Giannis Antetokounmpo has achieved almost every NBA accolade possible with the Bucks: an NBA championship, Finals MVP, regular season MVP (twice), Defensive Player of the Year, Most Improved Player, and All-Star MVP. However, he believes that leading the Greek national team to its first international medal since 2009 could be his greatest feat as an athlete, as FIBA.com relays.
Greece won the bronze medal by defeating Lauri Markkanen and the Finnish team 92-89. Antetokounmpo amassed 30 points, 17 rebounds, six assists, and two steals while shooting 9-11 from the field and 12-16 from the free throw line. Markannen, for his part, had 19 points and 10 rebounds.
“This is probably the greatest accomplishment I have ever accomplished as an athlete,” Antetokounmpo said after the game.
He went on to clarify the meaning of what might seem to some an unusual claim, and to ensure fans in Wisconsin don’t take his words the wrong way.
“This is not better than the championship I won with the Bucks. Winning a championship for an NBA club is a huge accomplishment and Milwaukee is a great city. But it is 500 or 600 thousand people,” he said. “But when you are able to make 12 million Greeks happy, and you are able to inspire the next generation – like (the 2005 EuroBasket winners) inspired us from the previous generation in 1987 that inspired them. This is the biggest thing ever.”
Antetokounmpo believes there’s something special about international competition, saying that every time he plays with the national team, he falls in love with the game more, a feeling likely aided by the fact that he was able to achieve this success while playing alongside two of his brothers, Kostas Antetokounmpo and Thanasis Antetokounmpo. He’s hoping that by seeing his and the team’s success, more young players will be inspired to chase that feeling.
“There’s a kid right now watching this on TV who is going to be very very happy that maybe one day that he can win a medal with the national team,” Antetokounmpo said.
Poor guy hasn’t played with Steph enough to have real highlights. Thankfully, that will likely change soon!!
Not sure if that says more about Giannis or about Greece…
I think it speaks more to the American view of international competition than anything else. We’ve been spoiled by having the US olympic team and by housing the most competitive league in the world.
Really lol ……. to get Greece behind Giannis. Is monumental in every imaginable way.. ..🙏
Then the Bucks shouldn’t even bother getting him any help.
Because he loves Greece?

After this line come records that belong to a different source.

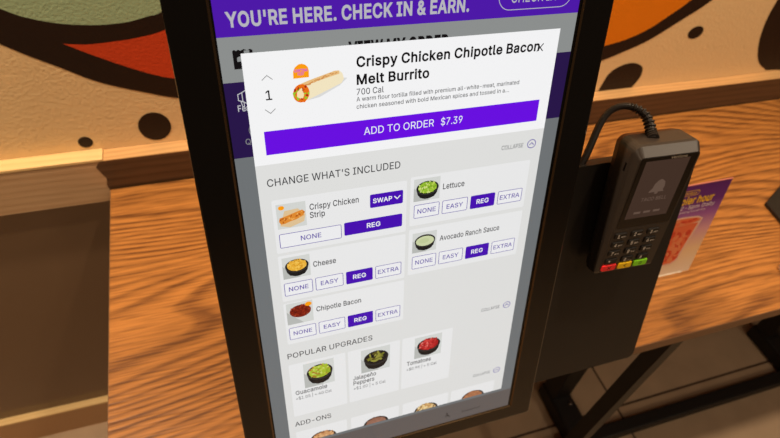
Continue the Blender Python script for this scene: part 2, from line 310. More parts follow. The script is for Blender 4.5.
p 107 13,-36,13,95,28,95,28,80,30,80,34,86,43,93,49,95,57,96,68,95,78,90,86,83,92,73,96,61,98,47,96,33,92,21,86,11,78,4,69,-1,57,-2,49,-1,43,1,34,8,30,15,28,15,28,-36/55,12,63,13,70,16,75,22,79,29,81,38,82,47,81,57,79,65,75,72,70,78,63,81,55,82,47,81,40,78,35,73,31,66,29,57,28,47,29,37,31,29,35,22,40,16,47,13
q 107 93,-36,78,-36,78,15,77,15,72,8,63,1,57,-1,49,-2,38,-1,28,4,20,11,14,21,10,33,9,47,10,61,14,73,20,83,28,90,38,95,49,96,57,95,63,93,72,86,77,80,78,80,78,95,93,95/51,12,59,13,66,16,71,22,75,29,77,37,78,47,77,57,75,66,71,73,66,78,59,81,51,82,43,81,36,78,31,72,27,65,25,57,24,47,25,38,27,29,31,22,36,16,43,13
r 65 13,0,13,95,28,95,28,80,29,80,32,87,38,92,45,95,53,96,57,96,61,96,61,81,57,81,52,81,45,81,40,79,35,75,31,71,29,65,28,59,28,0
s 92 45,-2,36,-1,28,1,21,4,15,9,11,16,9,24,23,27,26,20,31,15,37,12,45,11,54,12,61,16,66,20,67,26,66,30,64,34,59,37,53,39,37,43,26,46,18,52,13,59,12,68,13,76,16,83,22,88,29,93,37,95,47,96,56,95,63,93,70,90,75,85,81,72,67,69,65,74,61,79,55,82,47,83,39,82,33,79,29,75,27,69,28,65,31,61,43,56,57,52,69,48,77,43,81,36,83,27,82,19,78,12,72,6,65,2,56,-1
t 57 51,95,51,82,2,82,2,95/16,118,31,118,31,24,32,19,34,15,37,13,43,12,46,13,50,13,53,0,48,-1,42,-1,31,1,23,5,18,13,16,23
u 103 46,-1,37,0,29,3,22,8,17,15,14,24,13,35,13,95,28,95,28,36,30,26,34,19,41,14,50,13,56,13,62,15,67,19,71,24,73,31,74,38,74,95,89,95,89,0,75,0,75,23,77,23,71,12,64,4,56,0
v 98 41,0,4,95,21,95,41,39,47,22,51,5,46,5,51,22,56,39,76,95,93,95,57,0
w 142 34,0,6,95,22,95,33,53,38,34,44,10,41,10,46,34,52,53,63,95,79,95,90,53,95,34,101,10,98,10,103,34,108,53,120,95,136,95,107,0,92,0,80,43,76,56,73,70,69,84,73,84,69,70,66,56,62,43,50,0
x 95 5,0,43,55,43,43,7,95,25,95,37,76,45,63,52,51,44,51,51,63,58,76,70,95,88,95,52,42,52,54,89,0,72,0,58,21,50,34,43,45,51,45,45,34,37,21,23,0
y 98 12,-35,15,-21,18,-22,26,-22,33,-18,38,-9,41,0,4,95,21,95,41,39,47,22,51,5,46,5,51,22,56,39,76,95,93,95,51,-15,44,-27,35,-34,23,-36,16,-36
z 96 10,0,10,11,64,80,64,81,12,81,12,95,83,95,83,83,31,15,31,14,85,14,85,0
| 58 35,168,35,-41,22,-41,22,168
ñ 103 28,57,28,0,13,0,13,95,28,95,28,72,26,72,31,83,38,91,47,95,57,96,66,95,74,92,80,87,85,80,88,71,89,60,89,0,74,0,74,59,73,69,68,76,61,81,52,82,46,82,40,79,35,76,32,71,29,64/62,112,56,113,50,115,46,118,42,119,38,117,37,112,26,112,27,119,30,125,34,128,40,130,46,128,52,126,56,123,61,122,64,124,66,129,76,129,75,122,72,116,68,113
""".strip().split('\n'):
    ch, adv, body = row.split(' ', 2)
    LETTERS[ch] = (float(adv), [[(float(q[i]), float(q[i + 1])) for i in range(0, len(q), 2)] for q in (c.split(',') for c in body.split('/'))])
def area2(c): return sum(c[i - 1][0] * c[i][1] - c[i][0] * c[i - 1][1] for i in range(len(c)))
def winding(p, cs):
    w = 0
    for c in cs:
        for i in range(len(c)):
            (x0, y0), (x1, y1) = c[i - 1], c[i]
            if (y0 > p[1]) != (y1 > p[1]) and p[0] < (x1 - x0) * (p[1] - y0) / (y1 - y0) + x0: w += 1 if y1 > y0 else -1
    return w
def swell(c, d):
    """move a contour sideways by d (to the right of its direction)"""
    if d == 0: return c
    out = []; n = len(c)
    for i in range(n):
        e0 = (Vector(c[i]) - Vector(c[i - 1])).normalized(); e1 = (Vector(c[(i + 1) % n]) - Vector(c[i])).normalized()
        n0 = Vector((e0.y, -e0.x)); n1 = Vector((e1.y, -e1.x)); m = n0 + n1
        k = max(m.length_squared / 2, 0.45)
        out.append((c[i][0] + m.x * d / k, c[i][1] + m.y * d / k))
    return out
_lettercache = {}
def letter(ch, bold):
    if (ch, bold) not in _lettercache:
        adv, cs = LETTERS[ch]
        big = max(cs, key=lambda c: abs(area2(c))); sg = 1 if area2(big) > 0 else -1
        cs = [c if sg > 0 else c[::-1] for c in cs]          # outer contours run anticlockwise
        cs = [swell(c, bold * CAP) for c in cs]
        P, Ed = [], []
        for c in cs:
            i = len(P); P += [Vector(q) for q in c]; Ed += [(i + k, i + (k + 1) % len(c)) for k in range(len(c))]
        V, _, F, _, _, _ = delaunay_2d_cdt(P, Ed, [], 0, 1e-4)
        V = [(p.x, p.y) for p in V]
        F = [tuple(f) for f in F if winding((sum(V[k][0] for k in f) / len(f), sum(V[k][1] for k in f) / len(f)), cs) != 0]
        _lettercache[(ch, bold)] = (adv, V, F)
    return _lettercache[(ch, bold)]
def glyphs(text, bold=0.0, spacing=1.0):
    """filled outline letters; bold swells the strokes by that share of the cap height"""
    key = (text, bold, spacing)
    if key not in _fontcache:
        x = 0.0; V, F = [], []
        for ch in text:
            if ch == ' ': x += SPACE_W * spacing; continue
            adv, v, f = letter(ch, bold); i = len(V)
            V += [(p[0] + x, p[1]) for p in v]; F += [tuple(i + k for k in t) for t in f]
            x += adv * spacing + bold * CAP * 1.2
        _fontcache[key] = (V, F)
    return _fontcache[key]
class Art:
    """collects flat shapes on a Frame; one mesh with several materials"""
    def __init__(s, fr, n0, step=0.00004):
        s.fr, s.n, s.step = fr, n0, step; s.v, s.f, s.mi, s.mats = [], [], [], []
    def up(s, k=1): s.n += s.step * k; return s
    def m(s, mat):
        if mat not in s.mats: s.mats.append(mat)
        return s.mats.index(mat)
    def poly(s, pts, mat):
        i = len(s.v); s.v += [s.fr.p(x, y, s.n) for x, y in pts]
        s.f.append(tuple(range(i, i + len(pts)))); s.mi.append(s.m(mat)); return s
    def rect(s, x0, x1, y0, y1, mat, r=0.0):
        return s.poly(rrect(x0, x1, y0, y1, r, 4) if r else [(x0, y0), (x1, y0), (x1, y1), (x0, y1)], mat)
    def outline(s, x0, x1, y0, y1, w, mat, r=0.0, k=4):
        r = max(r, w * 1.2)
        A = rrect(x0, x1, y0, y1, r, k); B = rrect(x0 + w, x1 - w, y0 + w, y1 - w, r - w, k)
        i = len(s.v); n = len(A); s.v += [s.fr.p(x, y, s.n) for x, y in A + B]
        for q in range(n):
            s.f.append((i + q, i + (q + 1) % n, i + n + (q + 1) % n, i + n + q)); s.mi.append(s.m(mat))
        return s
    def ring(s, cx, cy, r, w, mat, a0=0, a1=360, k=24):
        pts = []; i = len(s.v)
        for q in range(k + 1):
            a = math.radians(a0 + (a1 - a0) * q / k)
            for rr in (r, r - w): s.v.append(s.fr.p(cx + rr * math.cos(a), cy + rr * math.sin(a), s.n))
        for q in range(k):
            s.f.append((i + 2 * q, i + 2 * q + 2, i + 2 * q + 3, i + 2 * q + 1)); s.mi.append(s.m(mat))
        return s
    def ell(s, cx, cy, rx, ry, mat, k=20, rot=0.0, a0=0, a1=360):
        c, d = math.cos(rot), math.sin(rot); pts = []
        for q in range(k):
            a = math.radians(a0 + (a1 - a0) * q / (k if a1 - a0 == 360 else k - 1)); x, y = rx * math.cos(a), ry * math.sin(a)
            pts.append((cx + x * c - y * d, cy + x * d + y * c))
        return s.poly(pts, mat)
    def line(s, pts, w, mat):
        for (x0, y0), (x1, y1) in zip(pts[:-1], pts[1:]):
            dx, dy = x1 - x0, y1 - y0; l = math.hypot(dx, dy) or 1; dx, dy = dx / l * w / 2, dy / l * w / 2
            s.poly([(x0 - dx - dy, y0 - dy + dx), (x0 - dx + dy, y0 - dy - dx), (x1 + dx + dy, y1 + dy - dx), (x1 + dx - dy, y1 + dy + dx)], mat)
        return s
    def text(s, t, x0, x1, y, cap, mat, bold=0.0, spacing=1.0, anchor=None):
        v, f = glyphs(t, bold, spacing)
        a, b = min(p[0] for p in v), max(p[0] for p in v)
        sy = cap / CAP
        sx = (x1 - x0) / (b - a) if x1 is not None else sy
        if anchor == 'c': x0 = x0 - (b - a) * sx / 2
        i = len(s.v)
        s.v += [s.fr.p(x0 + (p[0] - a) * sx, y + p[1] * sy, s.n) for p in v]
        for q in f: s.f.append(tuple(i + k for k in q)); s.mi.append(s.m(mat))
        return s
    def done(s, name, parent):
        me = bpy.data.meshes.new(name); me.from_pydata([tuple(p) for p in s.v], [], s.f)
        for p, k in zip(me.polygons, s.mi): p.material_index = k
        me.update()
        fn = s.fr.n
        for p in me.polygons:
            if p.normal.dot(fn) < 0: p.flip()
        return link(name, me, s.mats, parent)

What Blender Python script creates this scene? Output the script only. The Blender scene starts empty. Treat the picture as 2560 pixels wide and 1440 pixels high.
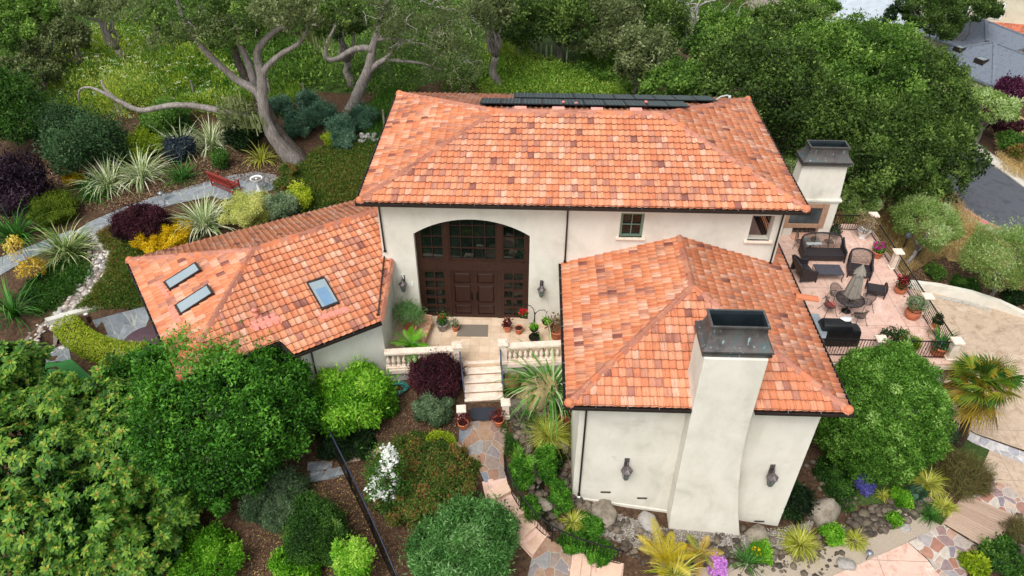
import bpy, bmesh, math, random
import numpy as np
from mathutils import Vector, Matrix, noise as mnoise
random.seed(7); RNG = np.random.default_rng(7)
SC = bpy.context.scene
COL = SC.collection
rad = math.radians

# ------------------------------------------------------------------ camera
CAM = np.array([6.478, -23.576, 21.030]); YAW, PITCH, ROLL, FPX = -0.0273, -0.6698, 0.0054, 1823.6
def _basis():
    cy, sy, cp, sp = math.cos(YAW), math.sin(YAW), math.cos(PITCH), math.sin(PITCH)
    f = np.array([sy*cp, cy*cp, sp]); r = np.array([cy, -sy, 0.]); u = np.cross(r, f)
    cr, sr = math.cos(ROLL), math.sin(ROLL)
    return cr*r+sr*u, -sr*r+cr*u, f
CR, CU, CF = _basis()
cam = bpy.data.cameras.new('camera'); camo = bpy.data.objects.new('camera', cam); COL.objects.link(camo)
camo.matrix_world = Matrix(((CR[0], CU[0], -CF[0], CAM[0]), (CR[1], CU[1], -CF[1], CAM[1]), (CR[2], CU[2], -CF[2], CAM[2]), (0, 0, 0, 1)))
cam.sensor_width = 36; cam.lens = FPX/2560*36; cam.clip_start = .2; cam.clip_end = 900
SC.camera = camo
# ------------------------------------------------------------------ sky, sun, exposure (bright overcast)
SUN_EL, SUN_AZ = rad(57), rad(208)          # azimuth clockwise from +y: behind the camera, a little to its left
world = bpy.data.worlds.new('World'); SC.world = world; world.use_nodes = True
wn = world.node_tree; bg = wn.nodes['Background']
sky = wn.nodes.new('ShaderNodeTexSky'); sky.sky_type = 'NISHITA'; sky.sun_disc = False
sky.sun_elevation = SUN_EL; sky.sun_rotation = SUN_AZ; sky.air_density = 1.0; sky.dust_density = 3.0; sky.ozone_density = 1.0
hs = wn.nodes.new('ShaderNodeHueSaturation'); hs.inputs['Saturation'].default_value = .22
wn.links.new(sky.outputs[0], hs.inputs['Color']); wn.links.new(hs.outputs[0], bg.inputs['Color'])
bg.inputs['Strength'].default_value = .15
sun = bpy.data.lights.new('sun', 'SUN'); sun.energy = 1.3; sun.angle = rad(30); sun.color = (1, .97, .93)
suno = bpy.data.objects.new('sun', sun); COL.objects.link(suno); suno.location = (0, -20, 60)
sd = Vector((math.sin(SUN_AZ)*math.cos(SUN_EL), math.cos(SUN_AZ)*math.cos(SUN_EL), math.sin(SUN_EL)))
suno.rotation_euler = sd.to_track_quat('Z', 'Y').to_euler()
SC.view_settings.view_transform = 'Standard'; SC.view_settings.look = 'None'
SC.view_settings.gamma = 1; SC.view_settings.exposure = .64
SC.cycles.max_bounces = 7; SC.cycles.diffuse_bounces = 4; SC.cycles.glossy_bounces = 3
SC.cycles.transmission_bounces = 4; SC.cycles.transparent_max_bounces = 8

# ------------------------------------------------------------------ measured points: a ray from the survey camera met with a known plane
def ray(px, py): return CF + CR*(px-1280)/FPX + CU*(720-py)/FPX
def atz(px, py, z): d = ray(px, py); return CAM + d*((z-CAM[2])/d[2])
def aty(px, py, y): d = ray(px, py); return CAM + d*((y-CAM[1])/d[1])
def atx(px, py, x): d = ray(px, py); return CAM + d*((x-CAM[0])/d[0])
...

What?
Foreigners loving their home countries continues to chap the rears of U.S. Americans.
I still remember the xenophobic online exasperation by Chicago Bulls fans when Lauri Markkanen elected to spend his off-seasons in Finland (“That poor small backward country, how can he prepare himself there?!”).
There’s a difference between working for a paycheck as well as one’s personal career abroad and playing for the country you love in front of your own people.
I was saying just that a couple of months ago when everyone was talking about giannis joining poor warriors.
The Greek national team is above everything else for Giannis. It’s the same fo Doncic.
Giannis is such a wonderful human being. I am happy to see him succeed and be happy, even if it doesn’t benefit the Bucks directly.